La géolocalisation, un outil qui nous a rendus idiots ?

Ariane Ville
Yellow Vision
Published in
3 min readApr 16, 2017

La question était déjà posée au moment de l’invention de l’imprimerie : cette nouvelle technologie qui nous donne la capacité de fixer sur un support un ensemble de connaissance nous rend-elle idiot en supprimant nos habitudes de mémorisation et de transmission orale ?

Elle se repose en des termes à peu près équivalents aujourd’hui : la capacité que nous offre le monde digital de nous situer dans l’espace avec une relativement bonne précision, de nous guider d’un point vers un autre sans que nous ayons à vraiment réfléchir, ce mode « auto-pilote » est-il en train de nous dépourvoir de nos réflexes situationnels ?

Les erreurs de la machine

Un des problèmes de s’en remettre à l’intelligence de la machine pour nous guider dans l’espace tient aux confusions qu’il lui arrive de faire. Tout comme les traducteurs automatiques qui ratent parfois un élément du contexte, ce qui rend le résultat de leur traduction absurde, il arrive à Google Maps de nous envoyer balader, littéralement. Les exemples sont nombreux.

La leçon préliminaire est donc de ne jamais compromettre notre esprit critique, et toujours mettre en regard l’itinéraire proposé par la machine et les indices que nous fournit le monde physique.
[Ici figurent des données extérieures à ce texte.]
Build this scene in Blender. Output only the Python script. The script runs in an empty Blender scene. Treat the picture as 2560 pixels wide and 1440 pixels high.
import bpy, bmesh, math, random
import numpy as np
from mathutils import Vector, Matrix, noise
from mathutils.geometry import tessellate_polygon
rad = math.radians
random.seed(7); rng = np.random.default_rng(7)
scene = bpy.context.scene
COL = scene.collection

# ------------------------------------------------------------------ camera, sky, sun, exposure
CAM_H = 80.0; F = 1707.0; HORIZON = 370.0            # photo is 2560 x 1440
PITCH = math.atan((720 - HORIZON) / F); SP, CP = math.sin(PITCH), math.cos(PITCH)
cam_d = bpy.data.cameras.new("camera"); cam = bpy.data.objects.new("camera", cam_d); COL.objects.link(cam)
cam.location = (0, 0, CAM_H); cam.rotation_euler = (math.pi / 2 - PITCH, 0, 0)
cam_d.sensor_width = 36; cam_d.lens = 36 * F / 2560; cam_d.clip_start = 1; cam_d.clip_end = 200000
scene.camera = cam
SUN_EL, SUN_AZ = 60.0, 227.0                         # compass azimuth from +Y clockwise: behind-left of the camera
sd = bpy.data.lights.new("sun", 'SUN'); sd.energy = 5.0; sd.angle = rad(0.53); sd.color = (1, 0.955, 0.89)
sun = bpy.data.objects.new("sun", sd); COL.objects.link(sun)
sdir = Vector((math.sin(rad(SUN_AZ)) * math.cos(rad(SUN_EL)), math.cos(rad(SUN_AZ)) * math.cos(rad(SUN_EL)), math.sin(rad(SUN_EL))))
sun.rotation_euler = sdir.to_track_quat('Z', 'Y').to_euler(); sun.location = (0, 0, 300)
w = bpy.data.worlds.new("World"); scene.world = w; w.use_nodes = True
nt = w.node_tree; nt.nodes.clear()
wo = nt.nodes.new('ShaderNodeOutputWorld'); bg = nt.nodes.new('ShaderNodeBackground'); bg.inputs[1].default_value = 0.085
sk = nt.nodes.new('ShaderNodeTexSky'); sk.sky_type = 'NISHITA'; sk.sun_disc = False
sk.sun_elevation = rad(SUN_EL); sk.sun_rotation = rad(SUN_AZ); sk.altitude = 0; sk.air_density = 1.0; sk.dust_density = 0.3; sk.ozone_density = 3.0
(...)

L’écran nous happe hors du monde

Cette première remarque nous conduit tout droit au deuxième problème de l’utilisation répétitive du GPS dans notre quotidien : l’écran nous captive tellement qu’il nous aspire hors du monde qui nous entoure. Toutes les informations que nous avions l’habitude de recueillir par l’observation des alentours — une boulangerie appétissante qui marque l’endroit où il faut tourner, un joli parc, un poteau de signalisation dangereusement rigide qui se dresse sur le trottoir où nous marchons — tous ces indices nous échappent quand nous avons les yeux rivés sur un petit écran. Nous arrivons en général de manière efficace jusqu’au point B, mais nous n’avons pas véritablement vécu le déplacement entre A et B. La situation est similaire à celle du passager en voiture, qui est immanquablement moins à-même que le conducteur du véhicule de reproduire le trajet qu’il vient de faire, puisqu’il est dans une attitude plus passive que ce-dernier.
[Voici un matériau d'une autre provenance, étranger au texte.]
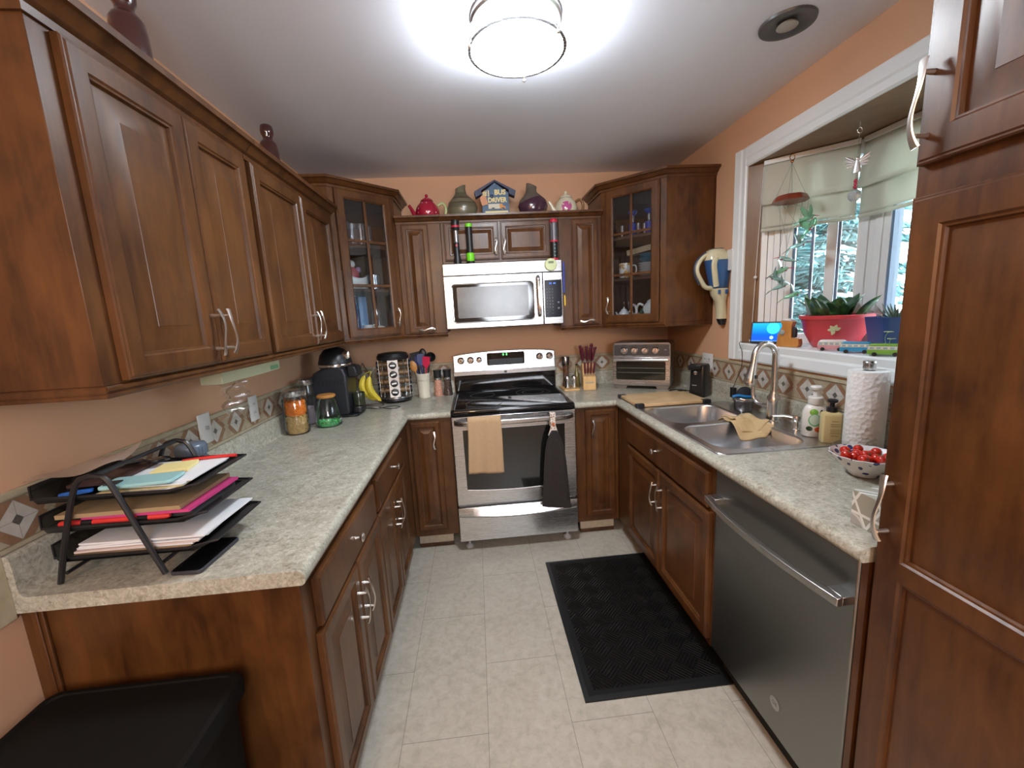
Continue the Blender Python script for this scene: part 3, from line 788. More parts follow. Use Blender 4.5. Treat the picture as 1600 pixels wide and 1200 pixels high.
def hanging_towel():
    r = thing('hanging_towel', 'charcoal cloth towel with pale patterned strap on the right side of the oven handle', 'towel', (0.606, -0.748, 0))
    rings = []; n = 28
    prof = [(0.780, 0.016, 0.012), (0.760, 0.028, 0.016), (0.72, 0.046, 0.016), (0.66, 0.060, 0.014), (0.56, 0.070, 0.012), (0.45, 0.078, 0.011), (0.36, 0.084, 0.010), (0.292, 0.090, 0.010)]
    for z, hw, th in prof:
        ring = []
        for k in range(n):
            a = 2*PI*k/n; c_, s_ = math.cos(a), math.sin(a)
            x = hw*math.copysign(abs(c_)**0.6, c_); y = th*math.copysign(abs(s_)**0.7, s_)*(1+0.35*math.sin(5*x/hw*2+1))
            ring.append((x+0.004, y+0.006, z-0.012*(x/hw)*(z < 0.3)))
        rings.append(ring)
    MB().loft(rings).build('cloth', CHARC, r, smooth=70)
    m, tt, b = newmat('patterned_strap'); n1 = noise(tt, coords(tt), 90, 2, 0.5)
    tt.links.new(ramp(tt, n1, [(0.48, (0.72, 0.66, 0.60)), (0.54, (0.35, 0.20, 0.14))], 'CONSTANT'), b.inputs['Base Color']); setp(b, rough=0.8)
    s = MB(); s.prism([(-0.017, 0.885), (0.017, 0.885), (0.017, 0.835), (0.014, 0.815), (0.020, 0.790), (0.034, 0.752), (0.026, 0.748), (0.016, 0.772), (-0.014, 0.772), (-0.024, 0.745), (-0.032, 0.750), (-0.018, 0.79), (-0.012, 0.815), (-0.017, 0.835)], 0.010, 0.018, ax='y')
    s.box(-0.017, 0.017, 0.018, 0.048, 0.880, 0.886); s.box(-0.017, 0.017, 0.043, 0.048, 0.80, 0.880)
    st = s.build('strap', m, r, 0.002)
    MB().lathe([(0.008, 0), (0.010, 0.002), (0.009, 0.005), (0, 0.006)], 14, (0, 0.010, 0.818), ax='-y').build('button', P('orange_button', (0.45, 0.12, 0.03), 0.4), st)
hanging_towel()

def microwave():
    r = thing('microwave', 'stainless over-the-range microwave with black keypad above the stove', 'microwave', (0.0, -0.388, 1.398))
    Hh = 0.409
    MB().box(0.002, 0.759, 0.022, 0.384, 0.0, Hh).build('body', P('dark_grey_case', (0.05, 0.05, 0.055), 0.45, metal=0.5), r, 0.003)
    MB().box(0.0, 0.761, 0.0, 0.0215, 0.336, Hh+0.0005).build('vent_grille', STEEL, r, 0.003)
    d = MB().box(0.0, 0.631, -0.004, 0.0215, 0.003, 0.333).build('door', STEEL, r, 0.003)
    wx0, wx1, wz0, wz1 = 0.048, 0.570, 0.040, 0.282
    rim = MB(); poly = rrect(wx0, wx1, wz0, wz1, 0.022); rim.tube([(x, -0.0045, z) for x, z in poly], 0.004, 6, closed=True); rim.build('window_rim', RIMW, d)
    plate(poly, -0.0055, -0.002).build('window_frame', BLACKG, d, 0.0006)
    m, t, b = newmat('mesh_window'); n_ = noise(t, coords(t), 7, 3, 0.5)
    t.links.new(ramp(t, n_, [(0.35, (0.035, 0.034, 0.034)), (0.65, (0.085, 0.080, 0.078))]), b.inputs['Base Color']); setp(b, rough=0.22, spec=0.7)
    plate(rrect(0.078, 0.536, 0.068, 0.262, 0.008), -0.0062, -0.0053).build('window', m, d)
    text('maker_name', 'Whirlpool', 0.013, P('silver_print', (0.6, 0.6, 0.6), 0.3), d, (0.310, -0.0059, 0.054))
    h = MB(); pts = [(0.604, -0.012, 0.060), (0.604, -0.030, 0.072), (0.602, -0.036, 0.11), (0.600, -0.038, 0.19), (0.600, -0.036, 0.27), (0.600, -0.030, 0.300), (0.600, -0.008, 0.312)]
    h.tube(bez(pts, 24), 0.012, 10, sy=0.7, up=(0, 1, 0)); h.build('handle', CHROME, d)
    c = MB().box(0.634, 0.761, -0.003, 0.0215, 0.003, 0.333).build('control_panel', STEEL, r, 0.003)
    plate(rrect(0.643, 0.752, 0.046, 0.284, 0.006), -0.0042, -0.002).build('keypad', P('keypad_black', (0.006, 0.007, 0.014), 0.15), c)
    rm = MB(); rm.tube([(x, -0.0042, z) for x, z in [(0.746, 0.287), (0.752, 0.283), (0.754, 0.27), (0.754, 0.06), (0.750, 0.047), (0.742, 0.044)]], 0.0022, 6); rm.build('keypad_rim', RIMW, c)
    for i, ch in enumerate(('10', '44')): text('clock_digit', ch, 0.018, BLUE_D, c, (0.680+i*0.028, -0.0046, 0.262))
    for row in range(9):
        for col in range(3):
            if row < 8 or col != 1: text('key_print', '123456789'[(row*3+col) % 9] if 3 <= row < 6 else ('0' if row == 6 else '--'), 0.010, GREYPR, c, (0.658+col*0.018, -0.0046, 0.228-row*0.0195))
    for z in (0.142, 0.105):
        text('key_print', 'o', 0.022, GREYPR, c, (0.732, -0.0046, z))
microwave()

def dishwasher():
    r = thing('dishwasher', 'dark stainless dishwasher with full-width bar handle between sink cabinet and pantry', 'dishwasher', (1.048, -1.7015, 0), -90)
    Wd = 0.594
    MB().box(0.004, Wd-0.004, 0.031, 0.58, 0.10, 0.871).build('body', BLACKP, r)
    dd = MB().box(0.0, Wd, 0.0, 0.030, 0.115, 0.868).build('door', STEELDW, r, 0.005)
    k = MB().box(0.004, Wd-0.004, 0.055, 0.075, 0.0, 0.10).build('toe_kick', BLACKM, r)
    h = MB(); rings = []
    for i in range(31):
        u = i/30; x = 0.004+(Wd-0.008)*u; o = -0.030-0.026*(1-(2*u-1)**2)
        if i in (0, 30): o = -0.030
        zt_ = 0.772
        rings.append([(x, o, zt_-0.026), (x, o-0.016, zt_-0.024), (x, o-0.016, zt_-0.003), (x, o, zt_)])
    h.loft(rings)
    for s_ in (0.004, Wd-0.050): h.box(s_, s_+0.046, -0.032, 0.002, 0.748, 0.771)
    h.build('handle', steel('handle_steel', (0.50, 0.49, 0.47), 0.3, 0), dd, 0.002)
    # oval maker badge low on the door
    b = MB(); b.lathe([(0.020, 0), (0.021, 0.001), (0.018, 0.0015), (0, 0.0016)], 28, (0.36, 0.0, 0.225), ax='-y'); o = b.build('badge', P('badge_silver', (0.45, 0.46, 0.45), 0.3, metal=0.8), dd)
    text('badge_print', 'GE', 0.018, P('badge_ink', (0.2, 0.2, 0.2), 0.5), dd, (0.36, -0.002, 0.225))
    # filler strip between dishwasher and pantry
dishwasher()
f = MB().box(1.052, 1.070, -2.3145, -2.2975, 0.0, CT-0.039).build('filler_panel', WOOD); tag(f, 'narrow dark wood filler strip between dishwasher and pantry', 'panel')

# --- sink (rests in the worktop)
def sink():
    r = thing('kitchen_sink', 'double-bowl stainless steel drop-in sink in the right worktop', 'sink', (1.345, -1.275, CT))
    ox, oy = -1.345, 1.275
    outer = [(x+ox, y+oy) for x, y in rrect(1.068, 1.614, -1.688, -0.868, 0.035, 6)]
    b1 = [(x+ox, y+oy) for x, y in rrect(1.100, 1.488, -1.258, -0.905, 0.085, 8)]
    b2 = [(x+ox, y+oy) for x, y in rrect(1.100, 1.488, -1.650, -1.290, 0.085, 8)]
    me = holed(outer, [b1, b2], 0.005, 'rim', None, None); me.materials.append(SINKM)
    o = bpy.data.objects.new('rim', me); COL.objects.link(o); o.parent = r
    def inset(loop, a):
        cx = sum(p[0] for p in loop)/len(loop); cy = sum(p[1] for p in loop)/len(loop)
        hx = max(p[0] for p in loop)-cx; hy = max(p[1] for p in loop)-cy
        return [(cx+(p[0]-cx)*(hx-a)/hx, cy+(p[1]-cy)*(hy-a)/hy) for p in loop]
    e = MB(); e.loft([[(x, y, 0.0005) for x, y in inset(outer, -0.003)], [(x, y, 0.0035) for x, y in inset(outer, -0.002)], [(x, y, 0.005) for x, y in outer]], 0, False, False)
    e.build('rim_edge', SINKM, r, smooth=60)
    for b in (b1, b2):
        m = MB(); rings = []
        for a, z in ((0, 0.005), (0.003, 0.0045), (0.006, 0.001), (0.008, -0.006), (0.014, -0.10), (0.020, -0.155), (0.034, -0.175), (0.070, -0.183), (0.13, -0.186)):
            rings.append([(x, y, z) for x, y in inset(b, a)])
        m.loft(rings, 0, False, True); bo = m.build('basin', SINKM, r, smooth=70)
        cx = sum(p[0] for p in b)/len(b); cy = sum(p[1] for p in b)/len(b)
        MB().lathe([(0.040, -0.1855), (0.040, -0.183), (0.030, -0.183), (0.024, -0.185), (0.0, -0.185)], 24, (cx, cy, 0)).build('drain', CHROME, bo)
    me.shade_flat()
sink()
FM = steel('faucet_steel', (0.74, 0.735, 0.72), 0.24, 2)
def faucet():
    r = thing('kitchen_faucet', 'brushed steel pull-down gooseneck faucet behind the sink', 'faucet', (1.548, -1.325, CT+0.0055))
    b = MB(); b.lathe([(0.034, 0), (0.034, 0.006), (0.028, 0.010), (0.028, 0.085), (0.029, 0.10), (0.026, 0.118), (0.016, 0.135), (0.015, 0.145)], 28)
    b.build('base', FM, r)
    n = MB(); pts = [(0, 0, 0.135), (0, 0, 0.27)]
    for k in range(1, 13):
        a = PI*k/12*0.93; pts.append((-0.055+0.055*math.cos(a), -0.009*k/12, 0.305+0.062*math.sin(a)+0.0))
    pts.append((-0.117, -0.012, 0.272))
    n.tube(pts, 0.0145, 14); n.build('gooseneck', FM, r, smooth=60)
    h = MB(); A, B = Vector((-0.115, -0.012, 0.285)), Vector((-0.131, -0.014, 0.185)); L_ = [(0, 0.015), (0.15, 0.016), (0.3, 0.018), (0.7, 0.026), (0.92, 0.029), (1.0, 0.026), (1.0, 0.018), (1.05, 0.017)]
    h.tube([A.lerp(B, u) for u, _ in L_], [q for _, q in L_], 20); hd = h.build('spray_head', FM, r, smooth=50)
    MB().box(-0.1395, -0.1385, -0.045, -0.0385, 0.215, 0.250)
    s = MB(); s.tube([(-0.118, -0.040, 0.232), (-0.120, -0.0415, 0.216)], 0.0055, 8); s.build('spray_button', BLACKP, hd)
    l = MB(); l.tube([(0, 0.020, 0.070), (-0.006, 0.055, 0.066)], [0.016, 0.015], 14)
    l.tube(bez([(-0.006, 0.050, 0.068), (-0.014, 0.085, 0.070), (-0.022, 0.108, 0.090), (-0.024, 0.114, 0.125), (-0.024, 0.114, 0.165)], 20), [0.009]*10+[0.009]*10+[0.007], 10) if False else l.tube(bez([(-0.006, 0.050, 0.068), (-0.014, 0.085, 0.070), (-0.022, 0.108, 0.090), (-0.024, 0.114, 0.125), (-0.024, 0.114, 0.165)], 20), 0.0085, 10)
    l.build('lever', FM, r, smooth=60)
faucet()
def sink_pump():
    r = thing('soap_dispenser', 'small steel soap pump with long flat spout set in the sink deck', 'soap dispenser', (1.546, -1.474, CT+0.0055))
    b = MB(); b.lathe([(0.018, 0), (0.018, 0.004), (0.011, 0.008), (0.010, 0.034), (0.015, 0.040), (0.017, 0.052), (0.015, 0.062), (0, 0.064)], 20); b.build('body', FM, r)
    s = MB(); s.tube([(-0.005, 0, 0.055), (-0.03, 0.035, 0.057), (-0.055, 0.070, 0.050)], [0.006, 0.005, 0.004], 8); s.build('spout', FM, r)
sink_pump()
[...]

Perte de notre agilité spatiale

Qu’en est-il à plus long terme de l’atrophie de nos capacités neuronales à nous repérer dans l’espace ? Les scientifiques sont formels, atrophie il y a. Plus nous utilisons notre capacité à nous repérer dans l’espace, plus celle-ci s’améliore. Et la réciproque est malheureusement vraie. Les cas se multiplient dans les zones montagneuses, où des randonneurs peu prévoyants se retrouvent incapables de trouver leur chemin suite à une batterie de smartphone déchargée, incapables de lire les cartes IGN.

Un monde auto-centré

Enfin, une implication plus philosophique de notre recours systématique au GPS est qu’il nous habitue à une image du monde qui nous place systématiquement au centre de la réalité observée. Plutôt que de faire le travail de décryptage du monde qui nous entoure, et de savoir nous placer dans sa représentation symbolique (la carte papier), le GPS nous fait contempler par défaut un monde dont le centre est invariablement nous-même.
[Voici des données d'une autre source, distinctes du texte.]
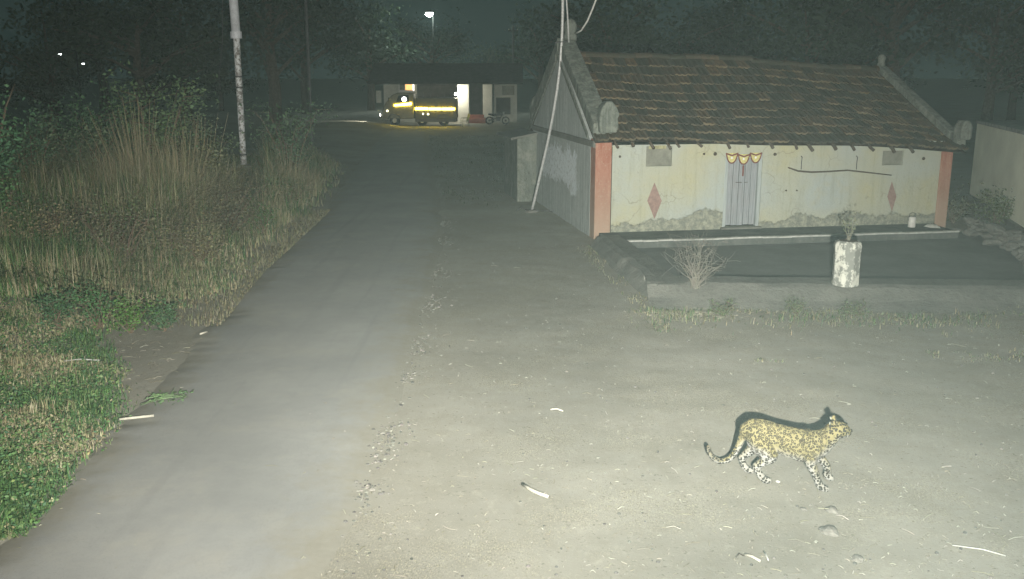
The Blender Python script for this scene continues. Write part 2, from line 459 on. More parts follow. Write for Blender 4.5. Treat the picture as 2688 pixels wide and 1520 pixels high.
for i_, (az_, el_) in enumerate(NARROW_DIRS):
    ld2 = ld2.copy(); ld2.energy = FLOOD_ADDED * (.64, .96, .72)[i_]
    lo2 = bpy.data.objects.new('flood_added_beam', ld2); C.objects.link(lo2); lo2.parent = fl; lo2.location = lo.location + Vector((.012 * (i_ - 1), 0, .012))
    dv = Vector((math.sin(R(az_)) * math.cos(R(el_)), math.cos(R(az_)) * math.cos(R(el_)), math.sin(R(el_))))
    lo2.rotation_euler = dv.to_track_quat('-Z', 'Y').to_euler()

# ------------------------------------------------------------------ the house
HO = Vector((1.97, 22.07, 0)); HA = math.atan2(1.55, 9.1); HW, HD = 9.30, 7.7
hu = Vector((math.cos(HA), math.sin(HA), 0)); hn = Vector((-math.sin(HA), math.cos(HA), 0))
def hp(u, v, dy=0.0):
    """house-local x, z of a photo pixel on the plane y = dy of the house"""
    d = ray(u, v); o = Vector((0, 0, CAM_H)) - HO
    t = (dy - o.dot(hn)) / d.dot(hn); p = o + d * t
    return p.dot(hu), p.z
house = empty('village_house', HO, HA, 'old cream village house with sagging clay tile roof and red corner pillars', 'house')

def wall_top(x): return 2.40 - .026 * x
def eave_z(x):   # the eave sags to the right
    return 2.37 - .006 * x - .0031 * x * x
def ridge_z(x): return 4.36 - .012 * x - .0036 * x * x
XL, XR = -.12, 9.38     # tiled width at the eave
RXL, RXR = .12, 9.62    # at the ridge
YE, YR = -.34, 3.85
def roofp(s, t, off=0.0):
    """s along the eave 0..1, t up the slope 0..1"""
    xe = XL + (XR - XL) * s; xr = RXL + (RXR - RXL) * s
    x = xe + (xr - xe) * t; yy = YE + (YR - YE) * t
    z = eave_z(xe) + (ridge_z(xr) - eave_z(xe)) * t
    z -= .10 * math.sin(math.pi * t) * (1 + .4 * math.sin(7 * s))
    z += .025 * math.sin(11 * s + 3 * t)
    return Vector((x, yy, z + off))

# front wall with openings
dxl, dzt = hp(1906, 388); dxr, _ = hp(2004, 388)
dzb = .20
w1 = (hp(1697, 384), hp(1763, 436)); w2 = (hp(2318, 396), hp(2369, 433))
holes = [(dxl, dxr, dzb, 1.98), (w1[0][0], w1[1][0], w1[1][1], w1[0][1]), (w2[0][0], w2[1][0], w2[1][1], w2[0][1])]
fxs = sorted({.40, 8.98} | {h[0] for h in holes} | {h[1] for h in holes})
fzs = sorted({-.05, 2.22} | {h[2] for h in holes} | {h[3] for h in holes})
mb = MB(); T = .32
def inhole(x, z): return any(h[0] < x < h[1] and h[2] < z < h[3] for h in holes)
for i in range(len(fxs) - 1):
    for j in range(len(fzs) - 1):
        a, b, c0, d0 = fxs[i], fxs[i + 1], fzs[j], fzs[j + 1]
        if not inhole((a + b) / 2, (c0 + d0) / 2):
            mb.add([(a, 0, c0), (b, 0, c0), (b, 0, d0), (a, 0, d0)], [(0, 1, 2, 3)])
    a, b = fxs[i], fxs[i + 1]
    
for (a, b, c0, d0) in holes:
    mb.add([(a, 0, c0), (b, 0, c0), (b, 0, d0), (a, 0, d0), (a, T, c0), (b, T, c0), (b, T, d0), (a, T, d0)],
           [(0, 4, 5, 1), (1, 5, 6, 2), (2, 6, 7, 3), (3, 7, 4, 0)])
mb.build('front_wall', M_cream, house, fixn=False)
mb = MB(); mb.box((.40, T + .003, -.05), (8.98, T + .03, 2.15)); mb.build('wall_core', M_dark, house)
# corner pillars (red painted, slightly proud)
pl0, pr0 = 0.0, hp(1603, 500)[0]
MB().box((-.02, -.045, -.05), (pr0, .42, 2.36)).build('corner_pillar', M_red, house, bevel=.02)['label'] = 'brick red corner pillar at the left end'
rx0 = hp(2463, 480)[0]; rx1 = hp(2492, 480)[0]
MB().box((rx0, -.045, -.05), (rx1, .42, 2.10)).build('corner_pillar', M_red, house, bevel=.02)['label'] = 'brick red corner pillar at the right end'
MB().box((8.98, .012, -.05), (rx0 - .003, .40, 2.10)).build('wall_return', M_frame, house)
# gable walls
def gable(name, x0, x1, top, mat, peak):
    mb = MB(); mb.prism([(.425, -.05), (HD, -.05), (HD, top), (3.85, peak), (.425, top)], x0, x1, 'x'); return mb.build(name, mat, house)
gable('gable_wall', -.02, .36, 2.28, M_gable, 4.42)
gable('gable_wall', 8.95, rx1, 2.0, M_gable, 3.8)
mb = MB(); mb.box((.36, HD - .3, -.05), (8.95, HD, 2.2)); mb.build('back_wall', M_gable, house)
# band along the gable
MB().box((-.075, -.05, 2.17), (-.021, HD + .05, 2.32)).build('string_course', M_kerb, house, bevel=.015)
# raised triangular panel and copings of the left gable
def slope_bar(x0, x1, ya, za, yb, zb, th, name, mat):
    mb = MB(); mb.prism([(ya, za), (yb, zb), (yb, zb + th), (ya, za + th)], x0, x1, 'x'); return mb.build(name, mat, house, bevel=.02)
slope_bar(-.10, .34, -.12, 2.40, 3.78, 4.46, .34, 'gable_coping', M_moss)
slope_bar(-.10, .34, HD + .12, 2.40, 3.92, 4.46, .34, 'gable_coping', M_moss)
slope_bar(-.135, -.105, .35, 2.34, 3.70, 4.22, .16, 'gable_moulding', M_moss)
slope_bar(-.135, -.105, HD - .35, 2.34, 4.0, 4.22, .16, 'gable_moulding', M_moss)
slope_bar(9.24, 9.48, -.12, 2.08, 3.78, 3.90, .20, 'gable_coping', M_moss)
slope_bar(9.24, 9.48, HD + .12, 2.08, 3.92, 3.90, .20, 'gable_coping', M_moss)
def shoulder(x, y, z, sc=1.0, name='shoulder_ornament'):
    out = [(-.20, 0), (.20, 0), (.24, .16), (.22, .34), (.26, .40), (.20, .56), (.08, .72), (-.06, .72), (-.17, .58), (-.22, .40), (-.22, .16)]
    mb = MB(); mb.prism([(x + a * sc, z + b * sc) for a, b in out], y - .16, y + .16, 'y')
    return mb.build(name, M_moss, house, bevel=.05)
shoulder(.22, -.12, 2.52); shoulder(.12, HD + .05, 2.52)
shoulder(9.36, -.12, 2.26, .66)
def finial(x, z, sc):
    mb = MB(); mb.lathe([(.16*sc, 0), (.17*sc, .12*sc), (.12*sc, .17*sc), (.15*sc, .27*sc), (.16*sc, .36*sc), (.10*sc, .46*sc), (.03*sc, .50*sc)], 12, (x, 3.85, z), .06)
    return mb.build('ridge_finial', M_moss, house, True)
finial(.24, 4.72, 1.15); finial(9.36, 4.06, .70)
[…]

Perte de notre agilité spatiale

Le bilan n’est bien sûr pas complètement négatif pour le recours à la représentation digitale du monde physique. Tout comme l’imprimerie est venue soulager notre mémoire (capacité brute à emmagasiner des connaissances) en nous permettant un retour réflexif et agile sur les connaissances stockées dans les livres, les cartes digitales représentent un énorme pas en avant, en particulier grâce à la représentation des données en temps réel qu’elles permettent. Il est bien pratique de savoir qu’un bouchon sur telle route rend un autre itinéraire bien plus efficace. Au-delà des applications pour notre quotidien, d’énormes progrès seront possibles à l’échelle de la ville grâce à la collecte et à la visualisation des données sur une carte digitale : amélioration du trafic routier, de la répartition des flux de transports en commun, meilleure compréhension des dynamiques sociales et des disparités entre quartier, optimisation de l’accès aux services. Il semble donc que la combinaison idéale soit d’une part, un réengagement des personnes avec leur environnement physique par l’observation active, et d’autre part, la multiplication des capteurs de façon à collecter toujours plus de données pour une meilleure modélisation digitale du monde physique et un retour actif sur lui.